A partire dai primi anni 30, Bissietta collaborò ad una serie di riviste a fumetti e con editori specializzati nella produzione di storie su figurine, con testi in genere rimati, che si completavano solo a collezione completa. Storie appunto come quella di Pinocchio o di Orlando Furioso, fino ad un “Topolino e il Mostro di Loch Ness” (datato 1929-1930, ma forse un po’ più tardo, perché così sarebbe stato quasi contemporaneo alle prime strisce americane) che è considerato l’inizio di una produzione autarchica, che replicava molto liberamente – e illegalmente, ma allora i diritti d’autore erano un po’ meno rigidi degli anni successivi – il Mickey Mouse di Walt Disney.

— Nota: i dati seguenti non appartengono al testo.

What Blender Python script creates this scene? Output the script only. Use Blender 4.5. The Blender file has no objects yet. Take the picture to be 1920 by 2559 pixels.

Disney avrebbe sanato la situazione solo nel 1936, con l’ingresso di Mondadori e l’inizio della traduzione del fumetto originale, e soprattutto la realizzazione di opere di autori italiani, ma con la supervisione americana. Uno di questi disegnatori fu appunto un altro sanminiatese, Dilvo Lotti, che si trasferì a Milano, nell’immediato dopoguerra, rientrando però quasi subito a San Miniato. Per Giuseppe Fontanelli, o meglio Bissietta, invece la collaborazione a riviste come il famoso Audace o con case editrici specializzate e oggi molto studiate, come le edizioni Marca Stella, durò per molti anni, presumendone l’inizio nei primi anni 30, se non addirittura alla fine degli anni 20 (con un artista di appena 19-20 anni!), fino almeno agli anni 40, giacché esistono una serie di tavole, dedicate alla vita nelle colonie e la scaramucce militari contro gli Abissini, che non possono essere precedenti al 1942-1943, cioè al suo rientro dall’Africa (a causa di una ferita abbastanza grave), con relativo ritorno a Milano. Fu allora che iniziò a raccontare la sua esperienza in quadri (come “Osservatorio avanzato di artiglieria a Tobruk”, esposto alla XXIII Biennale di Venezia, nel 1942), nei libri e appunto nelle tavole a fumetti.